Drottninggatan, running about a mile long, is central Stockholm’s main shopping street.   As you make your way down Drottninggatan, you will come upon Sergels Torg.  Sergels Torg, finished in 1960, became central Stockholm’s main square.  It has two levels. At the top level, cars meet at a busy traffic junction, marked by a glass obelisk that was erected in 1972.  Down the steps is a pedestrian area with an underground shopping centre. Dozens of street performers and musicians entertain the crowd during the Summer.  At Sergels Torg you will also find the huge Kulturhuset (house of culture).  This five-story building houses art exhibitions, Stadsteatern (the city theatre), a few smaller stages for all kinds of performances, a library, shops and a café.

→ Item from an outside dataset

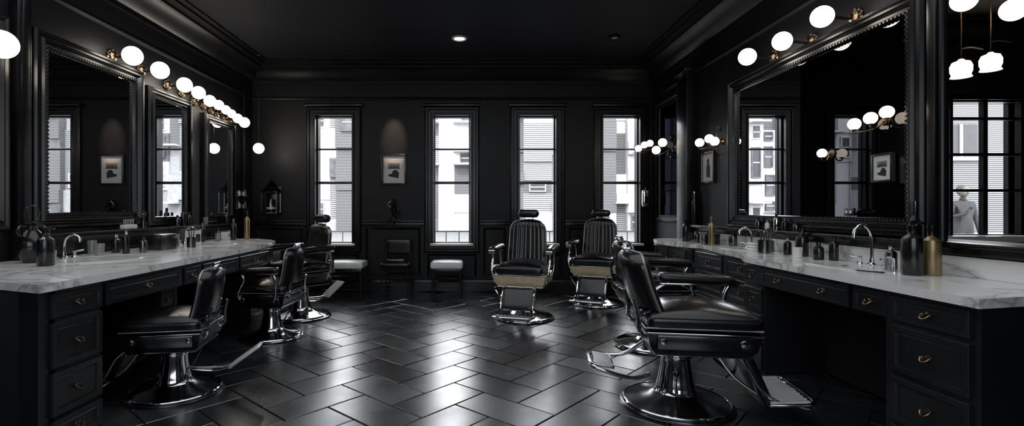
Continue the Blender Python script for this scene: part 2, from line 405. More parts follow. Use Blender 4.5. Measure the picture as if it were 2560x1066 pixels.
def counter(name, poly, sinks, side):
    b = B(name)
    b.prism(poly, .838, .88, MARBLE)
    for (x, y, rx, ry) in sinks:
        n = 40; vs = []; fs = []
        prof = [(1.06, .0012), (1.05, .006), (1.0, .007), (.96, .0035), (.90, .0025), (.6, .0018), (.0, .0014)]
        for r_, z_ in prof:
            for i in range(n):
                a = 2*pi*i/n; vs.append((x+rx*r_*math.cos(a), y+ry*r_*math.sin(a), .88+z_))
        for k in range(len(prof)-1):
            for i in range(n):
                j = (i+1) % n; fs.append((k*n+i, k*n+j, (k+1)*n+j, (k+1)*n+i))
        b.add(vs, fs, WHITE)
        b.lathe([(0,.002),(.02,.002),(.022,.001)], CHROME, (x, y, .8815))
    return b
LP = [(-2.12, 2.45), (-2.13, 3.2), (-2.15, 3.9), (-2.17, 4.6), (-2.20, 5.1), (-2.25, 5.6), (-2.34, 5.95), (-2.5, 6.2), (-2.75, 6.4), (-3.34, 6.5), (-3.34, 2.78), (-2.95, 2.70), (-2.40, 2.56)]
b = counter('vanity_counter', LP, [(-2.78, 3.75, .24, .32), (-2.8, 5.4, .22, .3)], 'L')
X = -2.17
b.box(((X-3.34)/2, 2.74, .415), (X+3.34, .36, .83), CAB, bev=.004)
b.prism([(-2.17, 2.50), (-2.17, 2.6), (-3.34, 2.9), (-3.34, 2.80), (-2.42, 2.60)], 0.0, .835, CAB)
for z0, z1 in ((.68, .82), (.42, .67), (.17, .41), (.0, .16)):
    drawer(b, 'L', X, 2.56, 2.92, z0, z1)
b.box(((X-3.3)/2, 4.2, .76), (1.1, 2.6, .14), CAB)
drawer(b, 'L', X-.0, 2.94, 3.72, .68, .82, 1); drawer(b, 'L', X, 3.74, 3.98, .68, .82); drawer(b, 'L', X, 4.0, 4.62, .68, .82); drawer(b, 'L', X, 4.64, 5.3, .68, .82)
b.box((-2.80, 3.85, .34), (.9, .24, .68), CAB, bev=.004)
for z0, z1 in ((.46, .66), (.24, .45), (.02, .23)): drawer(b, 'L', -2.35, 3.74, 3.96, z0, z1)
b.box((-2.85, 5.9, .41), (.86, .85, .82), CAB, bev=.004)
for z0, z1 in ((.64, .82), (.42, .63), (.18, .41)): drawer(b, 'L', -2.42, 5.5, 5.9, z0, z1)
b.box((-3.30, 4.4, .42), (.06, 3.6, .8), RECESS_SHADE)
b.done(ang=30)

RP = [(2.10, 2.07), (2.36, 2.13), (2.74, 2.32), (2.74, 6.5), (2.45, 6.48), (2.33, 6.42), (2.26, 6.2), (2.25, 5.9), (2.27, 5.6), (2.33, 5.45), (2.42, 5.32), (2.42, 5.15), (2.36, 4.9), (2.32, 4.6), (2.30, 4.4), (2.26, 4.2), (2.19, 4.05), (2.15, 3.95), (2.135, 3.8), (2.12, 3.2)]
b = counter('vanity_counter', RP, [(2.46, 3.30, .17, .30), (2.55, 4.75, .15, .27)], 'R')
X = 2.17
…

Continue down Drottninggatan until you reach Sveriges riksdag (The Swedish Parliament  building).  You will know you’ve reached it once you’ve crossed the bridge that places you in front of an stone archway.  At this point Drottninggatan becomes Riksgatan. Walk through this archway, and you’re now next to the Royal Palace.  Turn right (east) onto Slottskajen, which runs alongside the palace.  Take Slottskajen to Strömbrom a bridge that will place you across the street from Kungsträdgården.  A short easy detour from this route is to make a right Norrbro (north bridge) and that will take you to the Medieval Museum.  You can back track back to Slottskajen.

Kungsträdgården, a formal royal garden, provides a nice place to relax and meander through.  Continue north, and you will end up on Hamngatan.  Go right (east) on Hamngatan until you reach the intersecting Birger Jarlsgatan where you will find Kungliga Dramatiska Teater (The Royal Dramatic Theatre) on the corner.  Make a left (north) on Birger Jarlsgatan, and it will lead you back to Stureplan; exactly where you started.